Computational Lab 2
VASP tutorial through calculation of Pt32
Click here to go back to Lab 2Directory set up
In your home directory create a directory titled "lab2".
Go to home directory with cd ~.
Create a the lab2 directory with mkdir lab2
Copy over the directory which contains all prepared files for you to your lab2 directory.
cp -r /home/fri/lab_files_2022/lab2/pt32 ~/lab2/
Job set up and submission
You need 5 files (KIPPs) to run a VASP job: KPOINTS INCAR POSCAR POTCAR .sub . Here your .sub file is named "frilab.sub". These files are all provided. You can find them in the directory you just copied over.
Click here to read more about what each of the files are for.
KPOINTS: Don't change this file and try to ignore it. To understand what it does requires some knowledge of solid state physics. Trying to read about it may cost you more time you can afford so handle your curiosity with caution!
INCAR: It has a list of tags which indicates the calculations details. In this case, a maximum of 200 iterations are requested (NSW tag) to minimize (IBRION tag) a particle until the force on any atom is less than 0.005 eV/Ang (EDIFFG tag). You can ignore the other tags for now. The 'more file ' command allows you to look at a file's contents.
POSCAR: It has the initial coordinates of the atoms in your system. You can view the coordinates directly with vim or you can use a molecular viewer ag POSCAR or xyz POSCAR. A more detailed description of each line's significance can be found here
POTCAR: It has parameters for how to simulating each element. DO NOT EDIT THIS FILE YOURSELF! ONLY USE THE SCRIPT GIVEN TO YOU FOR MAKING AN CORRECT POTCAR! In this case, the only element is Pt. To see what elements are contained in it, use command grep PAW POTCAR
Go to your pt32 directory and edit the sub file and chage the jobname to something informative. For example, "Pt32".
Go to your job directory: cd ~/lab2/pt32/
Open frilab.sub with vim: vi frilab.sub
Look for the line "#$ -N JobName", change "JobName" to "Pt32"
sbatch slurm_fri.sub There is more information about this file on our Queuing system page.
Wait for 10 seconds, then use
mj to check the status of your job. Status
r means that your job is running.
qw means that job is in queue.
To see where you stand in the line, use squeue to show jobs of all users. In most cases, jobs listed above yours will run before yours do if their job status is qw .
eqw means that there is an error in the job.
JobID being the first number shown in the line of the job entry, followed by job name
Email the error message to Ray, then delete your job with qdel jobid
Post submission analysis
If mj shows no job for you, that means your jobs are finished or dead. Check if your job is converged.
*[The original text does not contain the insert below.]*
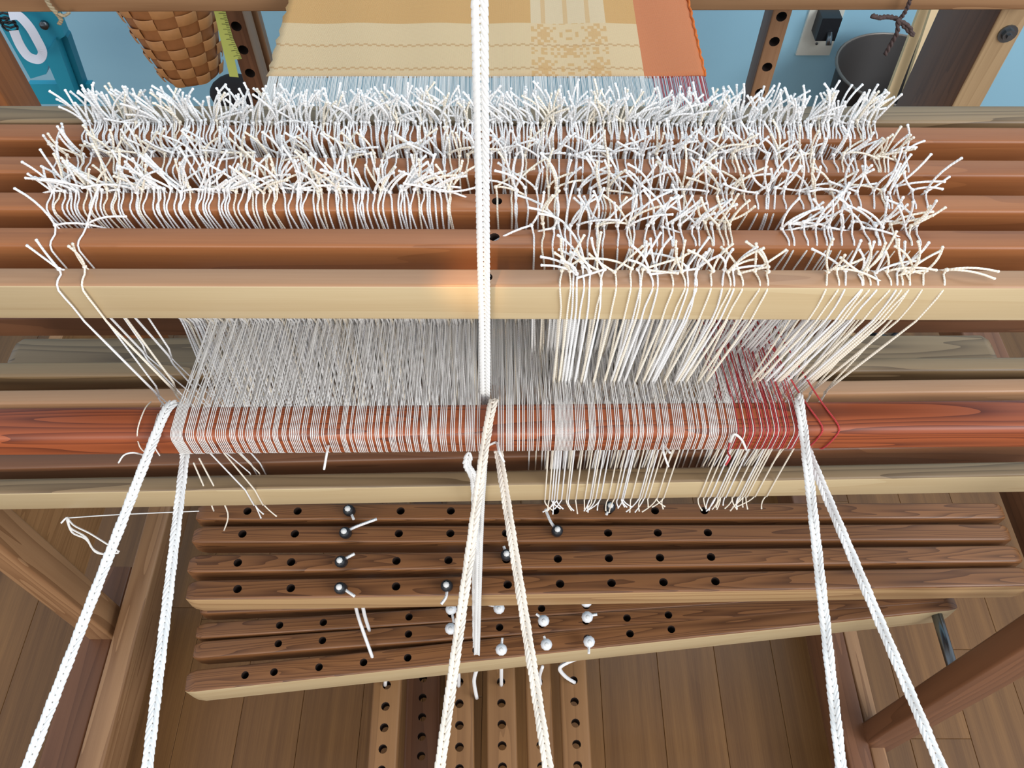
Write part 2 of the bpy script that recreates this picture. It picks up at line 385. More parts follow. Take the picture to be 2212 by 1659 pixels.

If your job finished, check if it is converged with vef.pl in your job directory.
vef.pl will read your OUTCAR and output (step number, force, total energy, energy change from step 0). Look at the force of the last step, if it's smaller than your convergence criteria (EDIFFG parameter in your INCAR), your job is converged. The total energy of the last step (last line) can be used for later analysis.
xyz XDATCAR . It's important to always check your XDATCAR. If the simulation runs but is unphysical, this is a quick way to spot it. If your job has converged, then the total energy, which is recorded in fe.dat created by vef.pl, can be used for analysis such as calculating cohesive energies.
If your job has not converged and fe.dat shows 199 steps (if your INCAR NSW=200), your job simply needs to run longer.
Wrap up your job with vfin.pl run# where run# starts with run0. The second time you run vfin.pl, run# should be run1. The third time run3, etc.
vfin.pl run# will archive everything from your previous run into run# so it's stored and compressed. It also updates your POSCAR with the new CONTCAR you got from the previous run.
If your job run for some steps but not 199, you can still continue with the same procedures above.
If vef.pl returns nothing, your job didn't run. Resubmit your job. If vef.pl still returns nothing, your job has an error. Email Ray the path to your job.
Utility of your results
Now that your calculation has finished, you can:
- You can visualized the relaxed/optimized structure with
ag CONTCAR. -
You can calculate the cohesive energy of this particle, after you also get the energy of your reference. You'll do this when you run your Pt1 calculation.
An important property of nanoparticles is their cohesive energy, which is the total energy required to separate the atoms from one another. The energy you have calculated is close to, but not exactly the cohesive energy. To get the cohesive energy, we need the energy of a single isolated atom.